**Written request**
Look at the data below and print exactly the lines from its first line through the line with "rad = math.radians"; the pictures stay out of the copy.

* begin Stored data *

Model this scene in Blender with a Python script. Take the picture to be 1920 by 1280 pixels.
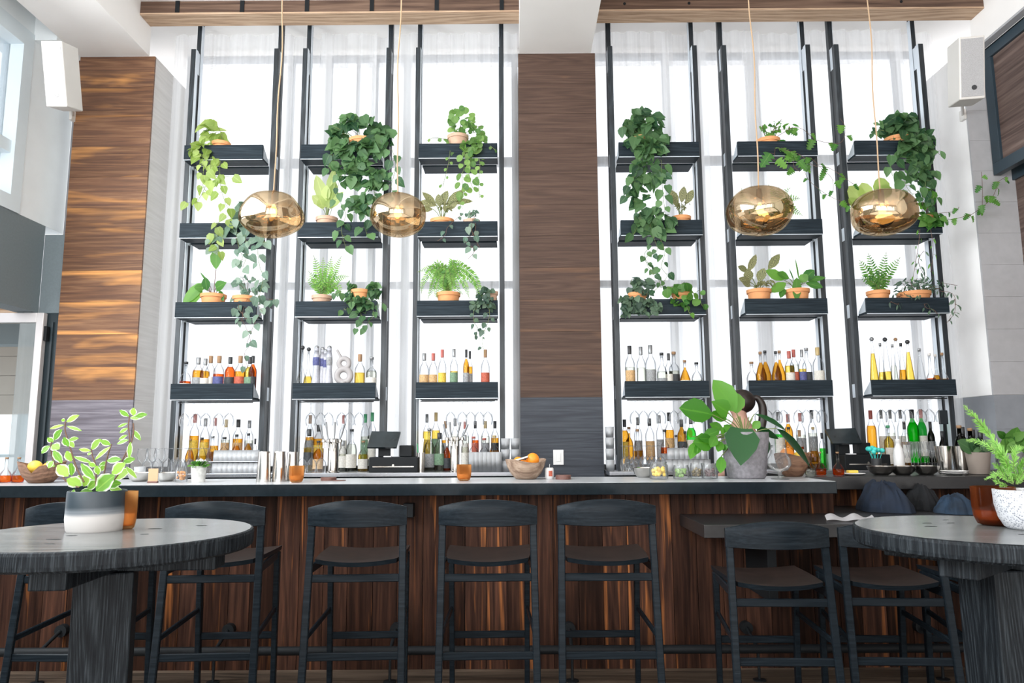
import bpy, bmesh, math, random
from mathutils import Vector, Matrix, noise
rnd = random.Random(7)
sc = bpy.context.scene
for _o in list(bpy.data.objects): bpy.data.objects.remove(_o, do_unlink=True)
COL = sc.collection
rad = math.radians

# ------------------------------------------------------------------ camera
CH = 1.31
cam_d = bpy.data.cameras.new('camera'); cam = bpy.data.objects.new('camera', cam_d); COL.objects.link(cam)
cam_d.sensor_width = 36.0; cam_d.lens = 1370.0/1920.0*36.0; cam_d.clip_start = 0.05; cam_d.clip_end = 400
_p, _r, _yw = rad(7.70), rad(-0.318), rad(-0.208)
_fw = Vector((0, math.cos(_p), math.sin(_p))); _up = Vector((0, -math.sin(_p), math.cos(_p))); _rt = Vector((1, 0, 0))
_rt2 = _rt*math.cos(_r)+_up*math.sin(_r); _up2 = _up*math.cos(_r)-_rt*math.sin(_r)
_RZ = Matrix.Rotation(-_yw, 3, 'Z')
FWD, UPV, RTV = _RZ @ _fw, _RZ @ _up2, _RZ @ _rt2
cam.matrix_world = Matrix(((RTV.x, UPV.x, -FWD.x, 0), (RTV.y, UPV.y, -FWD.y, 0), (RTV.z, UPV.z, -FWD.z, CH), (0, 0, 0, 1)))
sc.camera = cam

def ray(px, py): return FWD + RTV*((px-960)/1370.0) + UPV*((640-py)/1370.0)
def at(px, py, Y):
    d = ray(px, py); v = d*(Y/d.y); v.z += CH; return v
def onz(px, py, z):
    d = ray(px, py); v = d*((z-CH)/d.z); v.z += CH; return v
def xat(px, Y, z):
    # world x of the point at depth Y, height z that shows at column px
    py = 700.0
    for _ in range(6):
        v = at(px, py, Y); py += (v.z-z)*1370.0/Y
    return at(px, py, Y).x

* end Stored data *

**Output of the exercise**
Model this scene in Blender with a Python script. Take the picture to be 1920 by 1280 pixels.
import bpy, bmesh, math, random
from mathutils import Vector, Matrix, noise
rnd = random.Random(7)
sc = bpy.context.scene
for _o in list(bpy.data.objects): bpy.data.objects.remove(_o, do_unlink=True)
COL = sc.collection
rad = math.radians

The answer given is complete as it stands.